*Short problem:* Include the line with "R = math.radians" and every line before it in the entries below, echoed exactly, but not the pictures.

:: Entries supplied

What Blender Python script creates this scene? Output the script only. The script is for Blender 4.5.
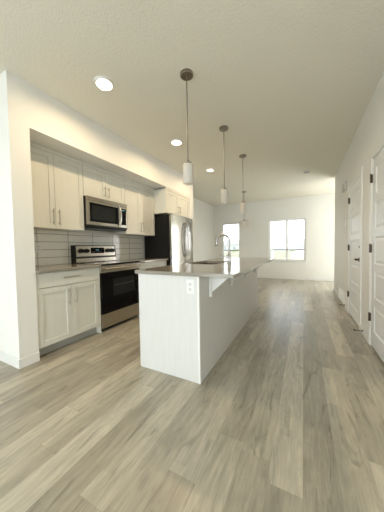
import bpy, bmesh, math, random
from mathutils import Vector, Matrix
random.seed(4)
for o in list(bpy.data.objects): bpy.data.objects.remove(o)
S = bpy.context.scene
COL = S.collection
R = math.radians

# ------------------------------------------------------------------ camera
F_PX, YAW, PITCH, ROLL, CAM_H = 215.2, 27.433, -2.096, -0.948, 1.11
cd = bpy.data.cameras.new('camera'); cam = bpy.data.objects.new('camera', cd); COL.objects.link(cam)
cd.sensor_fit = 'VERTICAL'; cd.sensor_height = 36; cd.lens = 36*F_PX/512; cd.clip_start = .02; cd.clip_end = 500
ya, pi_, ro = R(YAW), R(PITCH), R(ROLL)
Fv = Vector((-math.sin(ya)*math.cos(pi_), math.cos(ya)*math.cos(pi_), math.sin(pi_)))
Rv = Vector((math.cos(ya), math.sin(ya), 0)); Uv = Rv.cross(Fv)
R2 = Rv*math.cos(ro)+Uv*math.sin(ro); U2 = -Rv*math.sin(ro)+Uv*math.cos(ro)
M = Matrix((R2, U2, -Fv)).transposed().to_4x4(); M.translation = (0, 0, CAM_H)
cam.matrix_world = M
S.camera = cam

# ------------------------------------------------------------------ world, daylight, exposure
S.view_settings.view_transform = 'Standard'; S.view_settings.look = 'None'
S.view_settings.gamma = 1; S.view_settings.use_curve_mapping = False
S.view_settings.exposure = 1.02
SKY = 2.6
w = bpy.data.worlds.new('sky'); S.world = w; w.use_nodes = True
nt = w.node_tree; bgn = nt.nodes['Background']
tc = nt.nodes.new('ShaderNodeTexCoord'); sp = nt.nodes.new('ShaderNodeSeparateXYZ')
mr = nt.nodes.new('ShaderNodeMapRange'); mr.inputs[1].default_value = -.05; mr.inputs[2].default_value = .6
rp = nt.nodes.new('ShaderNodeValToRGB')
rp.color_ramp.elements[0].color = (.96, .98, 1, 1); rp.color_ramp.elements[1].color = (.80, .90, 1, 1)
nt.links.new(tc.outputs['Generated'], sp.inputs[0]); nt.links.new(sp.outputs[2], mr.inputs[0])
nt.links.new(mr.outputs[0], rp.inputs[0]); nt.links.new(rp.outputs[0], bgn.inputs[0]); bgn.inputs[1].default_value = SKY
def portal(name, loc, rot, sx, sy):
    l = bpy.data.lights.new(name, 'AREA'); l.shape = 'RECTANGLE'; l.size = sx; l.size_y = sy
    l.cycles.is_portal = True
    o = bpy.data.objects.new(name, l); COL.objects.link(o); o.location = loc; o.rotation_euler = rot
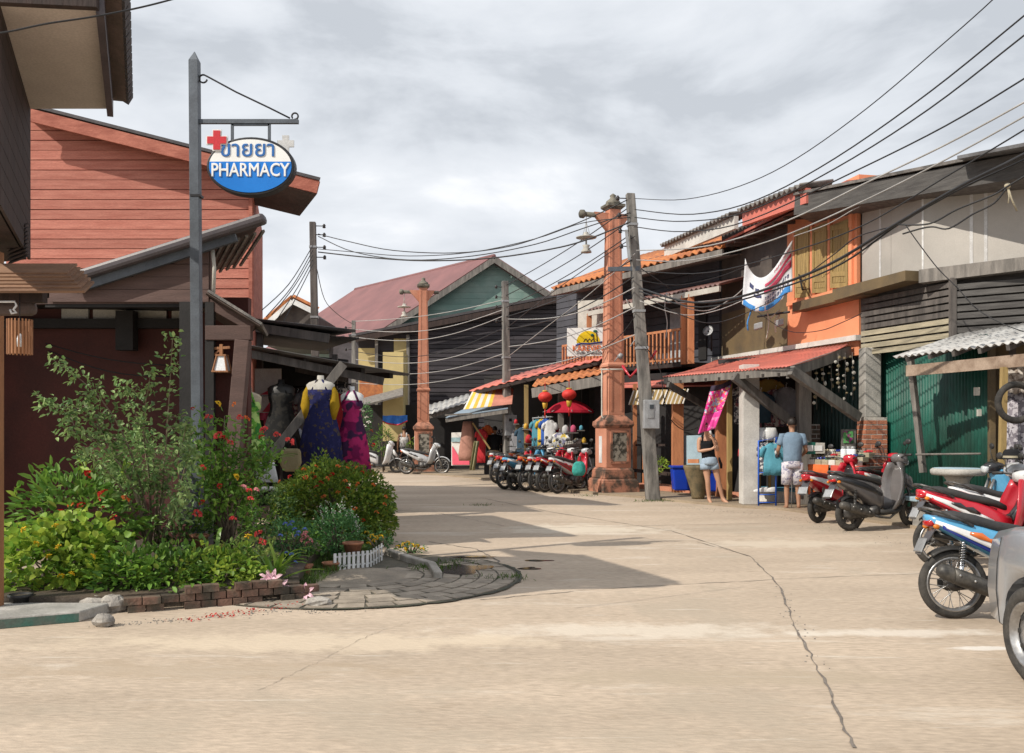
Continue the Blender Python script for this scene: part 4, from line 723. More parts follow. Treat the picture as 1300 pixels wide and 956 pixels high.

::::

*Task result:*
What Blender Python script creates this scene? Output the script only. The script is for Blender 4.5.
import bpy, bmesh, math, random
from mathutils import Vector, Matrix
random.seed(4)
for o in list(bpy.data.objects): bpy.data.objects.remove(o)
S = bpy.context.scene
COL = S.collection
R = math.radians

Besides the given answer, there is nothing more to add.